WORK TO DO. Reproduce all of the data exactly.
•••••
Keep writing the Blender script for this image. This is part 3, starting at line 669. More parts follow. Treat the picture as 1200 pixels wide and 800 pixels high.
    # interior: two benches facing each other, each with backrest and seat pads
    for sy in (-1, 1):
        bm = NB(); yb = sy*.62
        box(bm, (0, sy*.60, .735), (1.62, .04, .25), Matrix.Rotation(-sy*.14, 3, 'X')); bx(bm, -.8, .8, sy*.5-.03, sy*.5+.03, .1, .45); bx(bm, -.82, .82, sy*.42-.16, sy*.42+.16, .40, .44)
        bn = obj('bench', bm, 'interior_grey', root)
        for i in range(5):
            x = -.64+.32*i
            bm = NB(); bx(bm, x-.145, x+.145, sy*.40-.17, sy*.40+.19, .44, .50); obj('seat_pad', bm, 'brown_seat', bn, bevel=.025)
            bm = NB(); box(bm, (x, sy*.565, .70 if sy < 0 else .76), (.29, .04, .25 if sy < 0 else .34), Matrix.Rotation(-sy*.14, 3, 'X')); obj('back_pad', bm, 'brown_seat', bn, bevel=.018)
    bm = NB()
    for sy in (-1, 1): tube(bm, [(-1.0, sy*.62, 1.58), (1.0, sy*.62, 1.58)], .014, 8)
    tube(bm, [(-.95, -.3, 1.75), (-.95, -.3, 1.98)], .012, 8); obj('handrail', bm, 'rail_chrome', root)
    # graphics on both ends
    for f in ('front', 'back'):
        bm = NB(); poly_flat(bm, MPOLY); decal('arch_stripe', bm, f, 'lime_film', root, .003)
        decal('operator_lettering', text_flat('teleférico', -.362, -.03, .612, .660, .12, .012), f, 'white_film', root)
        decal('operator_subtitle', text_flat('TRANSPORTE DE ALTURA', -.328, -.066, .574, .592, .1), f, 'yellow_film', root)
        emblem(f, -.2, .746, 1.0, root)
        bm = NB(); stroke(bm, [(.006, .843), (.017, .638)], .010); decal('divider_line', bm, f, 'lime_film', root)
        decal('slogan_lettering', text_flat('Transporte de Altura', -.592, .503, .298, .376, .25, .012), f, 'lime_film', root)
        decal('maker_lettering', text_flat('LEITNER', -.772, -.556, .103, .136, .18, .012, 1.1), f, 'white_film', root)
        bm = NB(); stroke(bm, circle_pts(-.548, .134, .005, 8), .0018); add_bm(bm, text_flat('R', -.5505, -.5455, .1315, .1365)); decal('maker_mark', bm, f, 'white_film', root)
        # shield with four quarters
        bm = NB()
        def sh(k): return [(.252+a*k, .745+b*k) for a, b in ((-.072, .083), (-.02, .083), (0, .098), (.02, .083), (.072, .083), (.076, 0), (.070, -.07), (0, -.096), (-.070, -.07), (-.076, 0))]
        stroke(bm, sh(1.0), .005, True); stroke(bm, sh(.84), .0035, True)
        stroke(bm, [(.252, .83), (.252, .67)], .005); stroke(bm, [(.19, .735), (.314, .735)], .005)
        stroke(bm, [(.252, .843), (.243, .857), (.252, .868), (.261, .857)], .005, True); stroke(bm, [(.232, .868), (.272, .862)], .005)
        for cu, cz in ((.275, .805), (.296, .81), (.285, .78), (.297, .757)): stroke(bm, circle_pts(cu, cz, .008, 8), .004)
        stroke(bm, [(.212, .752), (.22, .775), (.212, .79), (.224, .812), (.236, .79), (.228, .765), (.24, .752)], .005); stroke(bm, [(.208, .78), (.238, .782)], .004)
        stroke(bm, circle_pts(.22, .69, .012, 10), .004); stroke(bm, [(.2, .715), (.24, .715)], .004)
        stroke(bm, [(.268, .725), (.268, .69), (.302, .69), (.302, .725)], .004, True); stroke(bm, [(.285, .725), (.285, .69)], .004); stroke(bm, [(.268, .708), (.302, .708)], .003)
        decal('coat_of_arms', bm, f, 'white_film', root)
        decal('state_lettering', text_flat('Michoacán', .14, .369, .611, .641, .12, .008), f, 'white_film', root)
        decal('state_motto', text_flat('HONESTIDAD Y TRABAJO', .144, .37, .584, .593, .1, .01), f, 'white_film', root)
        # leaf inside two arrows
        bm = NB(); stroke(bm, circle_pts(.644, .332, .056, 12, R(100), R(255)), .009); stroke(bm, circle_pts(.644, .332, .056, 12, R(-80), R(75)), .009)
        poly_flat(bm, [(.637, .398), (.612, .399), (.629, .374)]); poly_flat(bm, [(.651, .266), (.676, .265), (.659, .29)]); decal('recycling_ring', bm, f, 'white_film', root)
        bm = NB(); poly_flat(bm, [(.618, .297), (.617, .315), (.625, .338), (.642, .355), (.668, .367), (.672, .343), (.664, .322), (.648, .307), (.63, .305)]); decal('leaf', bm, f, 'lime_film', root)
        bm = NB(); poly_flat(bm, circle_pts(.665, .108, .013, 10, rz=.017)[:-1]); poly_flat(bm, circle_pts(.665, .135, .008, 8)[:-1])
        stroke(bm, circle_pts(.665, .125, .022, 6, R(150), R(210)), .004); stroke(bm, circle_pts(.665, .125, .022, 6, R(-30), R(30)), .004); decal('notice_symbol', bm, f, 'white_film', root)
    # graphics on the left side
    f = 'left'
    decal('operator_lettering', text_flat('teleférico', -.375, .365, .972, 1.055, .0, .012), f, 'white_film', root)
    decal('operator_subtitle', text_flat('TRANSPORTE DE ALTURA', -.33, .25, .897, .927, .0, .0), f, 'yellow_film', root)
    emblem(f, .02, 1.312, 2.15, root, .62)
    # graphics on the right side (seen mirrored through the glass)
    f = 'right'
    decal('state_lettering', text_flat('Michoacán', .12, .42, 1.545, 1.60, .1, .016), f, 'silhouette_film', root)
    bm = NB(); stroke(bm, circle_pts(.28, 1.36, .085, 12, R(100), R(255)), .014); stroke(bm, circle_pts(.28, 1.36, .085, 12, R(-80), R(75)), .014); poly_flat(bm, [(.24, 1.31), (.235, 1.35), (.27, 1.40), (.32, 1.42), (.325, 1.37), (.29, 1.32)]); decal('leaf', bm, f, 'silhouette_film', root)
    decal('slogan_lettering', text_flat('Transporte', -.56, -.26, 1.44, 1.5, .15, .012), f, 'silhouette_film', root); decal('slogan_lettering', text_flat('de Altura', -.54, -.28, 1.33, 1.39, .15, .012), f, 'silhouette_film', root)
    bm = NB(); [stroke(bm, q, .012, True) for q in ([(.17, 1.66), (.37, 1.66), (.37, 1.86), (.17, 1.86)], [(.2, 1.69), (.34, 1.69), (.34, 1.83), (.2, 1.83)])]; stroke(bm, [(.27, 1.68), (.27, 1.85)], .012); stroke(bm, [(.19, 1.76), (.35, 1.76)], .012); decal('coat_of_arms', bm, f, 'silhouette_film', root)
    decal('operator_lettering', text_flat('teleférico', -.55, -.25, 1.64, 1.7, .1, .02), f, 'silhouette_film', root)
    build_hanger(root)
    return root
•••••
PROBLEM SOLUTION.
Keep writing the Blender script for this image. This is part 3, starting at line 669. More parts follow. Treat the picture as 1200 pixels wide and 800 pixels high.
    # interior: two benches facing each other, each with backrest and seat pads
    for sy in (-1, 1):
        bm = NB(); yb = sy*.62
        box(bm, (0, sy*.60, .735), (1.62, .04, .25), Matrix.Rotation(-sy*.14, 3, 'X')); bx(bm, -.8, .8, sy*.5-.03, sy*.5+.03, .1, .45); bx(bm, -.82, .82, sy*.42-.16, sy*.42+.16, .40, .44)
        bn = obj('bench', bm, 'interior_grey', root)
        for i in range(5):
            x = -.64+.32*i
            bm = NB(); bx(bm, x-.145, x+.145, sy*.40-.17, sy*.40+.19, .44, .50); obj('seat_pad', bm, 'brown_seat', bn, bevel=.025)
            bm = NB(); box(bm, (x, sy*.565, .70 if sy < 0 else .76), (.29, .04, .25 if sy < 0 else .34), Matrix.Rotation(-sy*.14, 3, 'X')); obj('back_pad', bm, 'brown_seat', bn, bevel=.018)
    bm = NB()
    for sy in (-1, 1): tube(bm, [(-1.0, sy*.62, 1.58), (1.0, sy*.62, 1.58)], .014, 8)
    tube(bm, [(-.95, -.3, 1.75), (-.95, -.3, 1.98)], .012, 8); obj('handrail', bm, 'rail_chrome', root)
    # graphics on both ends
    for f in ('front', 'back'):
        bm = NB(); poly_flat(bm, MPOLY); decal('arch_stripe', bm, f, 'lime_film', root, .003)
        decal('operator_lettering', text_flat('teleférico', -.362, -.03, .612, .660, .12, .012), f, 'white_film', root)
        decal('operator_subtitle', text_flat('TRANSPORTE DE ALTURA', -.328, -.066, .574, .592, .1), f, 'yellow_film', root)
        emblem(f, -.2, .746, 1.0, root)
        bm = NB(); stroke(bm, [(.006, .843), (.017, .638)], .010); decal('divider_line', bm, f, 'lime_film', root)
        decal('slogan_lettering', text_flat('Transporte de Altura', -.592, .503, .298, .376, .25, .012), f, 'lime_film', root)
        decal('maker_lettering', text_flat('LEITNER', -.772, -.556, .103, .136, .18, .012, 1.1), f, 'white_film', root)
        bm = NB(); stroke(bm, circle_pts(-.548, .134, .005, 8), .0018); add_bm(bm, text_flat('R', -.5505, -.5455, .1315, .1365)); decal('maker_mark', bm, f, 'white_film', root)
        # shield with four quarters
        bm = NB()
        def sh(k): return [(.252+a*k, .745+b*k) for a, b in ((-.072, .083), (-.02, .083), (0, .098), (.02, .083), (.072, .083), (.076, 0), (.070, -.07), (0, -.096), (-.070, -.07), (-.076, 0))]
        stroke(bm, sh(1.0), .005, True); stroke(bm, sh(.84), .0035, True)
        stroke(bm, [(.252, .83), (.252, .67)], .005); stroke(bm, [(.19, .735), (.314, .735)], .005)
        stroke(bm, [(.252, .843), (.243, .857), (.252, .868), (.261, .857)], .005, True); stroke(bm, [(.232, .868), (.272, .862)], .005)
        for cu, cz in ((.275, .805), (.296, .81), (.285, .78), (.297, .757)): stroke(bm, circle_pts(cu, cz, .008, 8), .004)
        stroke(bm, [(.212, .752), (.22, .775), (.212, .79), (.224, .812), (.236, .79), (.228, .765), (.24, .752)], .005); stroke(bm, [(.208, .78), (.238, .782)], .004)
        stroke(bm, circle_pts(.22, .69, .012, 10), .004); stroke(bm, [(.2, .715), (.24, .715)], .004)
        stroke(bm, [(.268, .725), (.268, .69), (.302, .69), (.302, .725)], .004, True); stroke(bm, [(.285, .725), (.285, .69)], .004); stroke(bm, [(.268, .708), (.302, .708)], .003)
        decal('coat_of_arms', bm, f, 'white_film', root)
        decal('state_lettering', text_flat('Michoacán', .14, .369, .611, .641, .12, .008), f, 'white_film', root)
        decal('state_motto', text_flat('HONESTIDAD Y TRABAJO', .144, .37, .584, .593, .1, .01), f, 'white_film', root)
        # leaf inside two arrows
        bm = NB(); stroke(bm, circle_pts(.644, .332, .056, 12, R(100), R(255)), .009); stroke(bm, circle_pts(.644, .332, .056, 12, R(-80), R(75)), .009)
        poly_flat(bm, [(.637, .398), (.612, .399), (.629, .374)]); poly_flat(bm, [(.651, .266), (.676, .265), (.659, .29)]); decal('recycling_ring', bm, f, 'white_film', root)
        bm = NB(); poly_flat(bm, [(.618, .297), (.617, .315), (.625, .338), (.642, .355), (.668, .367), (.672, .343), (.664, .322), (.648, .307), (.63, .305)]); decal('leaf', bm, f, 'lime_film', root)
        bm = NB(); poly_flat(bm, circle_pts(.665, .108, .013, 10, rz=.017)[:-1]); poly_flat(bm, circle_pts(.665, .135, .008, 8)[:-1])
        stroke(bm, circle_pts(.665, .125, .022, 6, R(150), R(210)), .004); stroke(bm, circle_pts(.665, .125, .022, 6, R(-30), R(30)), .004); decal('notice_symbol', bm, f, 'white_film', root)
    # graphics on the left side
    f = 'left'
    decal('operator_lettering', text_flat('teleférico', -.375, .365, .972, 1.055, .0, .012), f, 'white_film', root)
    decal('operator_subtitle', text_flat('TRANSPORTE DE ALTURA', -.33, .25, .897, .927, .0, .0), f, 'yellow_film', root)
    emblem(f, .02, 1.312, 2.15, root, .62)
    # graphics on the right side (seen mirrored through the glass)
    f = 'right'
    decal('state_lettering', text_flat('Michoacán', .12, .42, 1.545, 1.60, .1, .016), f, 'silhouette_film', root)
    bm = NB(); stroke(bm, circle_pts(.28, 1.36, .085, 12, R(100), R(255)), .014); stroke(bm, circle_pts(.28, 1.36, .085, 12, R(-80), R(75)), .014); poly_flat(bm, [(.24, 1.31), (.235, 1.35), (.27, 1.40), (.32, 1.42), (.325, 1.37), (.29, 1.32)]); decal('leaf', bm, f, 'silhouette_film', root)
    decal('slogan_lettering', text_flat('Transporte', -.56, -.26, 1.44, 1.5, .15, .012), f, 'silhouette_film', root); decal('slogan_lettering', text_flat('de Altura', -.54, -.28, 1.33, 1.39, .15, .012), f, 'silhouette_film', root)
    bm = NB(); [stroke(bm, q, .012, True) for q in ([(.17, 1.66), (.37, 1.66), (.37, 1.86), (.17, 1.86)], [(.2, 1.69), (.34, 1.69), (.34, 1.83), (.2, 1.83)])]; stroke(bm, [(.27, 1.68), (.27, 1.85)], .012); stroke(bm, [(.19, 1.76), (.35, 1.76)], .012); decal('coat_of_arms', bm, f, 'silhouette_film', root)
    decal('operator_lettering', text_flat('teleférico', -.55, -.25, 1.64, 1.7, .1, .02), f, 'silhouette_film', root)
    build_hanger(root)
    return root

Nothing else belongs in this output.